As John Oliver -- the former Daily Show reporter/comedian whose new HBO program debuted over the weekend -- observed, it was a "rough week for unrepentant racists and recording devices".  Back to Concha.

Is racism getting worse in this country? Hard to know the answer to that. On one hand, Cliven Bundy’s and Donald Sterling’s deplorable comments have been universally condemned from left and right, blacks and whites alike. On the other hand, it feels like the divide is getting deeper — especially since the media-fueled polarization of the George Zimmerman trial and verdict.

Maybe it’s just that too many people on the extremes have been given a microphone. Shock value is more and more embraced in media, particularly the world of cable news. And nothing is easier for a segment producer to put together than a racial “debate” between the usual suspects we see every time there a story involving black vs. white that day, that week, that month.

Robert Smith wants to know where the outrage was with Harry Reid when he spoke of Negro dialects. It’s a valid question from someone with no skin (pun intended) in the game. But let’s stop trying to keep a scorecard on what member of which party is making a stupid racial remark this week.
As we’ve seen with the decisive dismissal of Cliven Bundy and the soon-to-be-dismissal of Donald Sterling, most Americans and almost all forms of media won’t stand for racism. And if you weren’t born somewhere before 1965, there’s a pretty good chance your thought process doesn’t exactly match theirs.

Nobody — except for blind partisans and ratings-hungry producers more interested in winning or showcasing an unwinnable and pointless argument — really cares about the voting preference of the offender. 

That's the best course of action here.  And that's coming from someone who was born before 1965, and has been guilty on occasion of squeezing lighter fluid on the partisan grill with regard to race.

Call out the racists, and also acknowledge that the blue or red label is immaterial.  That way we can all start to make a little progress together.

Update: FWIW, Michael Tomasky disagrees, as does Wonkette, with its usual graceful snark.  Tomasky has a good point about the incessant false equivalency that conservatives reach for in almost every political case, but w/r/t racism and racists, there's simply no political degree of difference that's worth contending.  As a nation, we can't begin to get past this until we recognize that we have all fallen short of the glory of the Flying Spaghetti Monster.

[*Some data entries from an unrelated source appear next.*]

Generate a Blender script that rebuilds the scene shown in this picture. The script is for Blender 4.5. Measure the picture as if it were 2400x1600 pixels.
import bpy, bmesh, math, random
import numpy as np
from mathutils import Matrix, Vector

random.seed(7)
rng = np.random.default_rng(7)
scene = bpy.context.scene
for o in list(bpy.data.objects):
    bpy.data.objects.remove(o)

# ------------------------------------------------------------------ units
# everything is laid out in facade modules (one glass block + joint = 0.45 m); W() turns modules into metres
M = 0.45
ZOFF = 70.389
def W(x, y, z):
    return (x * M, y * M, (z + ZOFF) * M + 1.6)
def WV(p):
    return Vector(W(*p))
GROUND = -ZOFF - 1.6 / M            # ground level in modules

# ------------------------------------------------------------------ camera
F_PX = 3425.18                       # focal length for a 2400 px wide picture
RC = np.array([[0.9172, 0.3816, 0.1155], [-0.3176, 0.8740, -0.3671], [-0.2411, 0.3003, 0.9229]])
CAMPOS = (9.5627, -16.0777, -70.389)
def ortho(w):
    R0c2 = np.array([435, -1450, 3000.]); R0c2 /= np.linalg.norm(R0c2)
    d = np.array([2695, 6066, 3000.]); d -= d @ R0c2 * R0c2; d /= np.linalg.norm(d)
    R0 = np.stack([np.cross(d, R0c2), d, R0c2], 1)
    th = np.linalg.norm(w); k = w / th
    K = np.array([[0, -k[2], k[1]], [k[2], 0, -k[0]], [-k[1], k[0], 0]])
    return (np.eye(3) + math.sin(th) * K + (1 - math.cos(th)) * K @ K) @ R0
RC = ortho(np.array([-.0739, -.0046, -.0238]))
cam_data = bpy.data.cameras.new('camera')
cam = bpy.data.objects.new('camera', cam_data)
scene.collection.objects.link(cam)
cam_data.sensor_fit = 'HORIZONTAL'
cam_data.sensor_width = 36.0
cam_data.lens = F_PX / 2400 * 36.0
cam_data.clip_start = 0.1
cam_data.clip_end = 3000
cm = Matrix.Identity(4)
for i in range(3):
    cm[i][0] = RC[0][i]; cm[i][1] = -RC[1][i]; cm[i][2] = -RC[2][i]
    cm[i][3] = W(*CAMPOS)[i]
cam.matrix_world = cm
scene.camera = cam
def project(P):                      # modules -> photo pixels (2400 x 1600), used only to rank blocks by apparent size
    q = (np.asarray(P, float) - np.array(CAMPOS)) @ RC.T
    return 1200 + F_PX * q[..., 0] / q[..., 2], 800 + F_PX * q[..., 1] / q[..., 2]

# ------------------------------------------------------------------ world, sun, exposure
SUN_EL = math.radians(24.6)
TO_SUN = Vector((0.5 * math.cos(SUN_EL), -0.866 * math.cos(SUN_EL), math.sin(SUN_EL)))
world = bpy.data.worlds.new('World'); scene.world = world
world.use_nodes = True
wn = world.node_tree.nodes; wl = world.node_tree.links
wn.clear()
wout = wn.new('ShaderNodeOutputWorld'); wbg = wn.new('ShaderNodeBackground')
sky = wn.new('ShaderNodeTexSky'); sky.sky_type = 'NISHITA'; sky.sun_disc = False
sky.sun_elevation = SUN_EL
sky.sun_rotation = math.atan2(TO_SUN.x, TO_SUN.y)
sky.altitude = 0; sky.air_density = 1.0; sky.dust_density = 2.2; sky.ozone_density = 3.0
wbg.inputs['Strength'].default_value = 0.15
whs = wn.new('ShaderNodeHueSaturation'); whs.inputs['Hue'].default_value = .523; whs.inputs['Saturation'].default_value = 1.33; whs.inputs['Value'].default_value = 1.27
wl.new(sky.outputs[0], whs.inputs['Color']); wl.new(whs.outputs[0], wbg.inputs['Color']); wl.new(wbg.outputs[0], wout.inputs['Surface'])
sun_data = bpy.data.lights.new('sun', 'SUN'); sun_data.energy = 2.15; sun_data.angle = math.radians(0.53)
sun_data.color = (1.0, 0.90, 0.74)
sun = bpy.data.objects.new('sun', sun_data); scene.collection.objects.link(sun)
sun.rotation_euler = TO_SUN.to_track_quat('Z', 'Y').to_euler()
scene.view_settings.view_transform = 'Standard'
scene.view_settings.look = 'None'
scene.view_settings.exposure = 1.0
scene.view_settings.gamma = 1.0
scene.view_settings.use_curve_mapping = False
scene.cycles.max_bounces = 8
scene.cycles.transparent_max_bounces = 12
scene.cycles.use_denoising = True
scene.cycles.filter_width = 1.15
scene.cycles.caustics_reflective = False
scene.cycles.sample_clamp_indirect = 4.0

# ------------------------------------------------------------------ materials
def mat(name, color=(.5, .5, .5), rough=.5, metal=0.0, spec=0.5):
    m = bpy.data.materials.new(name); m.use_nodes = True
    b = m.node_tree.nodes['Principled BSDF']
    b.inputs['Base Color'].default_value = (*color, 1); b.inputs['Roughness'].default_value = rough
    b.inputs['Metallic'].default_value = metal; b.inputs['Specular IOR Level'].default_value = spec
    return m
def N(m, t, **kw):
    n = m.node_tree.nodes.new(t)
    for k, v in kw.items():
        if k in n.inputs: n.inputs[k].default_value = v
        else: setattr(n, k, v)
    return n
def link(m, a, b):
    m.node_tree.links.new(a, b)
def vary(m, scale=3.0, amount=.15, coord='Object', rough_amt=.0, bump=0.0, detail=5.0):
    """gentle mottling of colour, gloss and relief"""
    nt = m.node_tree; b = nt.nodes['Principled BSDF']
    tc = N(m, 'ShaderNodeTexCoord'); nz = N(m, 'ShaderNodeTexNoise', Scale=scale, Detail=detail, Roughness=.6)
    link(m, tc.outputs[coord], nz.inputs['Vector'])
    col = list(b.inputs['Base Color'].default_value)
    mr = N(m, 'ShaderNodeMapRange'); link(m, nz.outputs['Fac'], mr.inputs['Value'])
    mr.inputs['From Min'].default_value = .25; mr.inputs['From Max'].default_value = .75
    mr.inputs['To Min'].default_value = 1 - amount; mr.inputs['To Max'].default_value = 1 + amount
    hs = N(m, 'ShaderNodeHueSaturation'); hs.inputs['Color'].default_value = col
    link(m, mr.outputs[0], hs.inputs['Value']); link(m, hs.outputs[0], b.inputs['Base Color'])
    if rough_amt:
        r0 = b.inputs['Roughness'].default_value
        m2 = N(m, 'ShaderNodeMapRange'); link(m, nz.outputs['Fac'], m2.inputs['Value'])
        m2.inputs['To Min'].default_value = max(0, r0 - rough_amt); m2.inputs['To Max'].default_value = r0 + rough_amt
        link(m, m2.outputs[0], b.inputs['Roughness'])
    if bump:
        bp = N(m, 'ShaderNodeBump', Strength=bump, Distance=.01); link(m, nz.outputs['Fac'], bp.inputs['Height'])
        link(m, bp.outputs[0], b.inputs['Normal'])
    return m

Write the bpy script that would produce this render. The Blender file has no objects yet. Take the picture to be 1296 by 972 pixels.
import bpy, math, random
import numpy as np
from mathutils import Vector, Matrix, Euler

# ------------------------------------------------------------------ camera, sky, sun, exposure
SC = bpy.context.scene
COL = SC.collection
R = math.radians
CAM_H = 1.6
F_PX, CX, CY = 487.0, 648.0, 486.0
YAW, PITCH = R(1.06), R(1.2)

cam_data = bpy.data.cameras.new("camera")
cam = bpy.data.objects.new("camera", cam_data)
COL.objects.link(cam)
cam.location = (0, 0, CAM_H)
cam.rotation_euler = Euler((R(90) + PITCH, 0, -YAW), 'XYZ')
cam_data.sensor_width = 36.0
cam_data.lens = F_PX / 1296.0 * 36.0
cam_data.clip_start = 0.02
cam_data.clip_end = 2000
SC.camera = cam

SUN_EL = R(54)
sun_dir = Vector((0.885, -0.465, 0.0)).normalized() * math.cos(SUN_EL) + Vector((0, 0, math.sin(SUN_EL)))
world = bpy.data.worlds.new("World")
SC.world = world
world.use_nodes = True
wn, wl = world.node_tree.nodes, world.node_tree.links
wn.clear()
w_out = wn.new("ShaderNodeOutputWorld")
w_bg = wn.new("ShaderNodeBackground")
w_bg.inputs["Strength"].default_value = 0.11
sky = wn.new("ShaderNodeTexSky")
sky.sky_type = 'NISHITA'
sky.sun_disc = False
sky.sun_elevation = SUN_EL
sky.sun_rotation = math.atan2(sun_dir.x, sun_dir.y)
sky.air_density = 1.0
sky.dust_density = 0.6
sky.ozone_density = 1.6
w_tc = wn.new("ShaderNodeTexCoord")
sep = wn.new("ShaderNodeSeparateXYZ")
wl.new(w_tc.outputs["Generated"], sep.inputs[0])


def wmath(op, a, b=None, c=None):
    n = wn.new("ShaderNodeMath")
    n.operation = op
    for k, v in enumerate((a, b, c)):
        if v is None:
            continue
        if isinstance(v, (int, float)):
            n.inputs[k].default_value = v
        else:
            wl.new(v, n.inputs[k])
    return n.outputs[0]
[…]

Update II: Sources have debunked the 'Sterling is a Democrat' meme by posting pictures of his California voter registration, which shows him registered as a Republican.  I'm going to hold the line on the premise first advanced in the headline, primarily because in our American oligarchy, the wealthiest generally don't take sides (despite Charles and David Koch, Sheldon Adelson, yaddayadda).  They $upport their $elf-intere$t$ quite con$i$tently.


Greg said...

Personally, I'd like more info on that GOP registration. When did he register as such? Is he one of those who changed registration so as to vote in a primary that mattered in an election year, or was he a long-time Republican? The donations lead me to suspect he was the former rather than latter.

PDiddie said...

Google is your friend (.39 seconds, first link):

"Here's the truth: Sterling is a registered Republican and has been at least since 1998. As I divulged via Twitter on Sunday night, that information comes from the official database of California voter registrations. A readout of Sterling's registration record is here, collated to the Clipper owner's official residence in Beverly Hills and his documented birth date, April 26, 1934. (Yes, he turned 80 on Saturday.)"

Please note the last words in the headline of that LA Times article linked above: "Does it matter?"

And read the very last paragraph there.